Another primary objective of the architecture was to enable the open source community to change their email address and still retain the history of their open source activities. Let’s consider the open source community application hosted by WSO2 which is a JIRA. For the open source JIRA, UUID will be configured as the username. This allows the user to change their email address but retain the activity history.

Deployment architecture

There will be two identity server clusters - one for internal and the other for external. The internal identity server deployment is done in AWS in two availability zone (Figure 6). Each availability zone has 2 identity servers configured in active/active mode without state replication. At each layer, IP hashing is used to “session management”. It works well with the used protocol is SAML2.0.

Figure 6

The databases are synched in the following manner:

  • RegDB - RDS multizone syncing
  • User DB - RDS multizone syncing
  • Identity DB - Primary-secondary synching excluding the session table. The session table should not be synced as the session ID should not be overridden as the existing user sessions will be invalidated.

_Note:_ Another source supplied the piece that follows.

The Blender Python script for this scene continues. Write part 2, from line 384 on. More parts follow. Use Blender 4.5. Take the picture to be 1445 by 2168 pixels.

The external IS deployment will follow the same model.

Current status and outlook

As the first phase of the project, the internal identity server deployment has been completed. SSO is configured for all of the internal applications and Google apps MFA has been implemented as well. The team is now in the process of restructuring the LDAPs. The next steps of the project will be to deploy the external IdP and configure SSO for external applications.

Post successful implementation of Phase 1, all WSO2 employees log into their applications using WSO2 IS. It offers employees an efficient and hassle-free user experience, providing a one-click app store to all users (Figure 7).

Figure 7

In Phase 2, the external community of WSO2 will benefit by being able to have SSO between different systems and change all of their identity attributes including their email address.


Prior to this project, WSO2 maintained all identities in the same LDAP. As identified this is not a best practice and that was fixed by establishing two LDAPs with two IDPs. All the internal systems are now connected to a single LDAP and SSO is provided by WSO2 IS. Provisioning and account management will be made easy with the designed provisioning app. Once the external LDAP is set up, external parties such as the open-source community, partners and customers will also enjoy SSO and an identity that’s independent of its attributes.